LES ÉCORCHEURS, 2 vol. in-8, 1833. — Les Écorcheurs sont précédés d’une préface où l’auteur nous apprend que peu de jours après « le mouvement, le malentendu, le hourra, l’escamotage ou le n’importe quoi de juillet 1830, » il se mit à feuilleter les vieilles chroniques de Monstrelet, de Juvénal des Ursins, etc. La tête pleine des scènes populaires qui retentissaient encore, et qui sans doute avaient produit un prodigieux ébranlement dans son cerveau, M. d’Arlincourt se prit à méditer sur l’histoire du XVe siècle, qu’il résume par les deux phrases suivantes : 1o Barricades, pavés, désolations, anarchie, usurpation et peste ; 2o fils de France, repos, bonheur, justice, gloire et liberté. Là-dessus M. d’Arlincourt « prit le parti d’écrire les malentendus du XVe siècle, pour servir d’enseignement à qui de droit. » Du reste, un homme de qualité comme M. le vicomte ne doit pas écrire comme tout le monde ; aussi a-t-il bien voulu nous prévenir qu’il ne s’est pas donné la peine de finir certains chapitres, et qu’il n’a pas perdu son temps à en commencer certains autres. Quant au nom d’Écorcheurs, il est emprunté à une de ces bandes d’aventuriers qui n’avaient d’autre métier que la guerre et le pillage, et qui jouèrent un rôle dans les troubles publics sous les dernières années de Charles VI, et dans le commencement du règne de Charles VII. M. d’Arlincourt nous retrace la demeure du vieux roi (il a oublié de nous dire s’il y avait là quelque allusion), puis les intrigues du duc de Bourgogne, les désordres de la reine Isabeau, le dévouement de Tanneguy-Duchâtel, qui sauve le jeune dauphin en le retirant de la Bastille ; le meurtre du duc de Bourgogne au pont de Montereau, l’invasion de la France par les Anglais, les exploits de Lahire, de Dunois, de Jeanne d’Arc, et enfin le triomphe du monarque légitime. Tout cela est bien plus décousu que la rapide analyse que nous venons de faire de son livre.
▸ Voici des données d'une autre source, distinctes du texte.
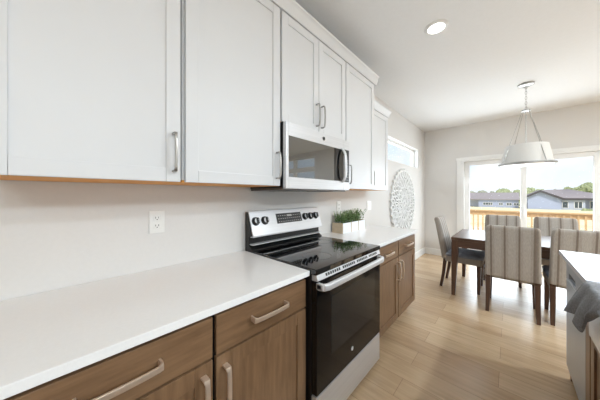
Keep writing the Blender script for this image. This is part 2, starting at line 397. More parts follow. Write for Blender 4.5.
# ------------------------------------------------------------------ cabinet parts
def shaker(y0, y1, z0, z1, xf, t=0.02, rail=0.06, o=(0, 0, 0), sx=1, bev=0.0025, rec=0.008):
    """five-piece door; xf is the front plane, sx=+1 faces +X"""
    m = MB(o); xb = xf - sx * t; a, b = min(xf, xb), max(xf, xb)
    m.box(a, b, y0, y0 + rail, z0, z1, bev); m.box(a, b, y1 - rail, y1, z0, z1, bev)
    m.box(a, b, y0 + rail, y1 - rail, z0, z0 + rail, bev); m.box(a, b, y0 + rail, y1 - rail, z1 - rail, z1, bev)
    xp = xf - sx * rec; xq = xb + sx * 0.002
    m.box(min(xp, xq), max(xp, xq), y0 + rail - 0.004, y1 - rail + 0.004, z0 + rail - 0.004, z1 - rail + 0.004)
    return m
def pull(p, axis, length, o, sx=1, w=0.011, proj=0.034):
    """arched flat bar pull on the plane x=p.x"""
    m = MB(o); x, y, z = p; h = length / 2
    def P(s, d): return (x + sx * d, y + s, z) if axis == 'y' else (x + sx * d, y, z + s)
    pts = [P(-h + 0.006, 0), P(-h + 0.005, proj * 0.5), P(-h + 0.006, proj * 0.85), P(-h + 0.016, proj), P(-h * 0.5, proj + 0.003), P(0, proj + 0.004), P(h * 0.5, proj + 0.003),
           P(h - 0.016, proj), P(h - 0.006, proj * 0.85), P(h - 0.005, proj * 0.5), P(h - 0.006, 0)]
    rings = []
    V = [Vector(q) for q in pts]
    side = Vector((0, 0, 1)) if axis == 'y' else Vector((0, 1, 0))
    for i, p_ in enumerate(V):
        t = (V[min(i + 1, len(V) - 1)] - V[max(i - 1, 0)]).normalized(); c = t.cross(side).normalized()
        ww = w * (0.62 if 2 < i < 8 else 0.8) ; tt = 0.0048
        ring = []
        for k in range(12):
            an = 2 * PI * k / 12; ca, sa = math.cos(an), math.sin(an)
            f = lambda q: math.copysign(abs(q) ** 0.5, q)
            ring.append(p_ + side * ww * f(ca) + c * tt * f(sa))
        rings.append(ring)
    m.loft(rings); return m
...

ISMALIE, ou la Mort et l’Amour, roman poëme, 2 vol.  in-8, 1828. — La scène se passe à Saint-Paër, dans le Vexin normand. Ismalie est la fille du baron de Nesler, noble chevalier mort en Palestine ; elle a seize ans, et son cœur ne demande qu’une occasion d’aimer. Oscar paraît ; Ismalie l’aime, mais « Oscar aime comme un autre hait ; » il brûle d’amour, mais il a toujours l’air de haïr ; il fait à Ismalie une déclaration muette, que celle-ci a peine à comprendre. Ismalie a une vision terrible : un fantôme, une sibylle lui apparaît, et lui apprend qu’elle s’appelait avant sa mort Azila ; que le perfide Oscar l’avait séduite et délaissée, mais que, bourrelé de remords, il avait juré au pied des autels de ne dire à une femme : Je t’aime, qu’après qu’il serait son époux. Le revenant Azila insinue à Ismalie de faire prononcer le mot fatal à son amant ; après de grandes difficultés, il prononce le fatal je t’aime, et meurt. Un soir cependant il ressuscite ; il exige que son mariage s’accomplisse ; Ismalie hésite ; elle finit cependant par épouser Oscar ; elle joint la vie à la mort !…

On doit aussi à M. d’Arlincourt : Bannissement et retour de Charles VII, in-8, 1832. — Le Brasseur-Roi, chronique flamande du XIVe siècle, 2 vol. in-8, 1833. — Le Double règne, chronique du XIIIe siècle, 2 vol. in-8, 1836. — L’Herbagère, 2 vol. in-8, 1837.